The Iranian diplomat stressed the need for dialogue between all Afghan groups aimed at forming a government that reflects the country’s ethnicities.

The Taliban on Tuesday announced a caretaker Cabinet that paid homage to the old guard of the group, giving top posts to Taliban personalities who dominated the 20-year battle against the U.S.-led coalition and its Afghan government allies.

ISTANBUL — Turkish President Recep Tayyip Erdogan has given a cautious response to the Taliban’s new government.

He said at a news conference with Democratic Republic of Congo President Felix Tshisekedi in Ankara: “It’s difficult to call it permanent but an interim Cabinet has been announced.”

“We do not know how long this interim cabinet will continue. It is our duty to follow this process carefully at this time,” he said.

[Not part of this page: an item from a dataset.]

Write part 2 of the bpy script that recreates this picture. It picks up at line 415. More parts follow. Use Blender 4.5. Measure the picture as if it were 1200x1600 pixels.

Turkey has expressed its desire to help Afghanistan after decades of conflict. Turkish and Qatari technicians are working to return Kabul airport to full operations. However, Turkey’s call for it to provide security for the airport has been turned down by the Taliban.

KABUL, Afghanistan — The Taliban have fired gunshots to disperse a rally on Tuesday in Kabul and arrested several Afghan journalists who were covering the demonstration, witnesses and Afghan media outlets said.

The protest began outside the Pakistan Embassy in the Afghan capital to denounce what the demonstrators allege as Pakistan’s interference in Afghanistan, especially Islamabad’s alleged support for the latest Taliban offensive that routed anti-Taliban fighters in Panjshir province.

Posts on social media demanded the release of the arrested reporters.

An Afghan journalist who was among those detained and who was later freed told The Associated Press he was punished by the Taliban. “They made me rub my nose on the ground and apologize for covering the protest,” he said, speaking on condition of anonymity for fears for his safety. “Journalism in Afghanistan is getting harder,” he added.

Afghanistan’s TOLOnews TV channel said its cameraman Wahid Ahmadi was among those arrested.

Since taking control of Afghanistan last month, there have been reports of Taliban beating and threatening journalists. In one known case, the German broadcaster Deutsche Welle said Taliban fighters going door to door in a hunt for one of its journalists shot and killed a member of his family and seriously injured another.

— By Tameem Akhgar in Istanbul

KABUL, Afghanistan — Afghans with valid visas and passports stranded in the northern city of Mazar-e-Sharif and waiting to take chartered evacuation flights out of the country will be allowed to leave, a Taliban official at the city’s international airport said Tuesday.

Mawlawi Hafiz Mansour said the majority of Afghans waiting to take one of four evacuation flights have neither valid visas nor passports. The Taliban have said only Afghans with passports and valid visas would be allowed to leave.

Mansour did not provide a breakdown of the numbers of those with valid documents and those without.

Speaking from Qatar, U.S. Secretary of State Antony Blinken also said the Taliban have given assurances of safe passage for all seeking to leave Afghanistan with proper travel documents. He said the United States would hold the Taliban to that pledge.

The U.S. is under pressure to help the remaining Americans and green card holders leave Afghanistan, and it has promised to work with the Taliban to do that.